Scenes as source code

Start

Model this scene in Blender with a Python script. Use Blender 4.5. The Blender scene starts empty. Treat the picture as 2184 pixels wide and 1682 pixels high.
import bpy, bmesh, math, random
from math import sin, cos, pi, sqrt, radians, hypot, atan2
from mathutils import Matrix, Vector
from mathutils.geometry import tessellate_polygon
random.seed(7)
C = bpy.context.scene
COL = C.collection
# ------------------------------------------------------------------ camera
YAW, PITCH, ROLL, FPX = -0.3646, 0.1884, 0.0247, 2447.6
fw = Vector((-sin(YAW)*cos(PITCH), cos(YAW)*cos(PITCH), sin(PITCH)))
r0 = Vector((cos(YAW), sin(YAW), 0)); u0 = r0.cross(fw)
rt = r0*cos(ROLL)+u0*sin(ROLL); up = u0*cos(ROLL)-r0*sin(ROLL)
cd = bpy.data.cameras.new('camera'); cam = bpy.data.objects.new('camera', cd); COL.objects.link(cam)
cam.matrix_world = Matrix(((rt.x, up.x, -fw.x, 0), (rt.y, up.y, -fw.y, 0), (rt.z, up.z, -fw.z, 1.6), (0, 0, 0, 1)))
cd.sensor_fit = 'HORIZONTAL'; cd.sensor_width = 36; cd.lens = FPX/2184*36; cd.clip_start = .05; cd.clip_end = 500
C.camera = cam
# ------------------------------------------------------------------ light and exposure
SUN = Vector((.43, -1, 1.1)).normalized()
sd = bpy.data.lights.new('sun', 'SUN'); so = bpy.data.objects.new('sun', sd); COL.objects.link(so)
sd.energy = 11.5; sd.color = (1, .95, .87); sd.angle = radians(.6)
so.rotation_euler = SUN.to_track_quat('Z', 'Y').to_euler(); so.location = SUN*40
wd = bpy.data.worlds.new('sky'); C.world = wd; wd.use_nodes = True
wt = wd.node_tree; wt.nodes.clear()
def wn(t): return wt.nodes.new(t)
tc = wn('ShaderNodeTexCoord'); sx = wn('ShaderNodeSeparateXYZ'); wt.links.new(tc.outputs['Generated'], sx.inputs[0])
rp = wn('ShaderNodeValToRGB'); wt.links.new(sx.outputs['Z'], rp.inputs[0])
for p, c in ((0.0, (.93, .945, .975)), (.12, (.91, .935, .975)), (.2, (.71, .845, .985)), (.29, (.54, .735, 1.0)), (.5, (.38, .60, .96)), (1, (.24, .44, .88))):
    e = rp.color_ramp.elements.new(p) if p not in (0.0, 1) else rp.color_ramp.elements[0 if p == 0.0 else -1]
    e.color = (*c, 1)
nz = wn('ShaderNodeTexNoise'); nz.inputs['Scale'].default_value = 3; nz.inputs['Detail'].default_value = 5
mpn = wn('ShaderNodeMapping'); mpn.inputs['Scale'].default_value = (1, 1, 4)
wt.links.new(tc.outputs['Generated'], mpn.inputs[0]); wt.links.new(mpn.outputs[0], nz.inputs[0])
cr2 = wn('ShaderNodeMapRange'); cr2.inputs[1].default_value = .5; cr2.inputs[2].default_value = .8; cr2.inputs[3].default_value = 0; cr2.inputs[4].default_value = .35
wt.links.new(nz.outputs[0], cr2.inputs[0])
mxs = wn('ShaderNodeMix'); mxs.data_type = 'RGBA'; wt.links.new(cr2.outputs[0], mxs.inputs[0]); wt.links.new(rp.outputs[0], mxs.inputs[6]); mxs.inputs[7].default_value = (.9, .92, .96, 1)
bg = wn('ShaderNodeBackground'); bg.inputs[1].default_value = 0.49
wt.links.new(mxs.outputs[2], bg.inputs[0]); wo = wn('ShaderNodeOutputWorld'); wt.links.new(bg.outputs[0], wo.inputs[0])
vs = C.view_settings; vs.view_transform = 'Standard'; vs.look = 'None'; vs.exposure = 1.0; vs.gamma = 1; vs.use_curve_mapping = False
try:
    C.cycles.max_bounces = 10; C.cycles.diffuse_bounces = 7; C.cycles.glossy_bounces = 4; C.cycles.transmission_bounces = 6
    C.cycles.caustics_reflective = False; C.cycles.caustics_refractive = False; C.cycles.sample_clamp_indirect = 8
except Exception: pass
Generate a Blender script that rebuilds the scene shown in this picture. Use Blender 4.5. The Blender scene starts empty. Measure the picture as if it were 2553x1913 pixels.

End

### [Work to be completed]
Copy the material above back out, exactly as written.

### [Result for this task]
Model this scene in Blender with a Python script. Use Blender 4.5. The Blender scene starts empty. Treat the picture as 2184 pixels wide and 1682 pixels high.
import bpy, bmesh, math, random
from math import sin, cos, pi, sqrt, radians, hypot, atan2
from mathutils import Matrix, Vector
from mathutils.geometry import tessellate_polygon
random.seed(7)
C = bpy.context.scene
COL = C.collection
# ------------------------------------------------------------------ camera
YAW, PITCH, ROLL, FPX = -0.3646, 0.1884, 0.0247, 2447.6
fw = Vector((-sin(YAW)*cos(PITCH), cos(YAW)*cos(PITCH), sin(PITCH)))
r0 = Vector((cos(YAW), sin(YAW), 0)); u0 = r0.cross(fw)
rt = r0*cos(ROLL)+u0*sin(ROLL); up = u0*cos(ROLL)-r0*sin(ROLL)
cd = bpy.data.cameras.new('camera'); cam = bpy.data.objects.new('camera', cd); COL.objects.link(cam)
cam.matrix_world = Matrix(((rt.x, up.x, -fw.x, 0), (rt.y, up.y, -fw.y, 0), (rt.z, up.z, -fw.z, 1.6), (0, 0, 0, 1)))
cd.sensor_fit = 'HORIZONTAL'; cd.sensor_width = 36; cd.lens = FPX/2184*36; cd.clip_start = .05; cd.clip_end = 500
C.camera = cam
# ------------------------------------------------------------------ light and exposure
SUN = Vector((.43, -1, 1.1)).normalized()
sd = bpy.data.lights.new('sun', 'SUN'); so = bpy.data.objects.new('sun', sd); COL.objects.link(so)
sd.energy = 11.5; sd.color = (1, .95, .87); sd.angle = radians(.6)
so.rotation_euler = SUN.to_track_quat('Z', 'Y').to_euler(); so.location = SUN*40
wd = bpy.data.worlds.new('sky'); C.world = wd; wd.use_nodes = True
wt = wd.node_tree; wt.nodes.clear()
def wn(t): return wt.nodes.new(t)
tc = wn('ShaderNodeTexCoord'); sx = wn('ShaderNodeSeparateXYZ'); wt.links.new(tc.outputs['Generated'], sx.inputs[0])
rp = wn('ShaderNodeValToRGB'); wt.links.new(sx.outputs['Z'], rp.inputs[0])
for p, c in ((0.0, (.93, .945, .975)), (.12, (.91, .935, .975)), (.2, (.71, .845, .985)), (.29, (.54, .735, 1.0)), (.5, (.38, .60, .96)), (1, (.24, .44, .88))):
    e = rp.color_ramp.elements.new(p) if p not in (0.0, 1) else rp.color_ramp.elements[0 if p == 0.0 else -1]
    e.color = (*c, 1)
nz = wn('ShaderNodeTexNoise'); nz.inputs['Scale'].default_value = 3; nz.inputs['Detail'].default_value = 5
mpn = wn('ShaderNodeMapping'); mpn.inputs['Scale'].default_value = (1, 1, 4)
wt.links.new(tc.outputs['Generated'], mpn.inputs[0]); wt.links.new(mpn.outputs[0], nz.inputs[0])
cr2 = wn('ShaderNodeMapRange'); cr2.inputs[1].default_value = .5; cr2.inputs[2].default_value = .8; cr2.inputs[3].default_value = 0; cr2.inputs[4].default_value = .35
wt.links.new(nz.outputs[0], cr2.inputs[0])
mxs = wn('ShaderNodeMix'); mxs.data_type = 'RGBA'; wt.links.new(cr2.outputs[0], mxs.inputs[0]); wt.links.new(rp.outputs[0], mxs.inputs[6]); mxs.inputs[7].default_value = (.9, .92, .96, 1)
bg = wn('ShaderNodeBackground'); bg.inputs[1].default_value = 0.49
wt.links.new(mxs.outputs[2], bg.inputs[0]); wo = wn('ShaderNodeOutputWorld'); wt.links.new(bg.outputs[0], wo.inputs[0])
vs = C.view_settings; vs.view_transform = 'Standard'; vs.look = 'None'; vs.exposure = 1.0; vs.gamma = 1; vs.use_curve_mapping = False
try:
    C.cycles.max_bounces = 10; C.cycles.diffuse_bounces = 7; C.cycles.glossy_bounces = 4; C.cycles.transmission_bounces = 6
    C.cycles.caustics_reflective = False; C.cycles.caustics_refractive = False; C.cycles.sample_clamp_indirect = 8
except Exception: pass
Generate a Blender script that rebuilds the scene shown in this picture. Use Blender 4.5. The Blender scene starts empty. Measure the picture as if it were 2553x1913 pixels.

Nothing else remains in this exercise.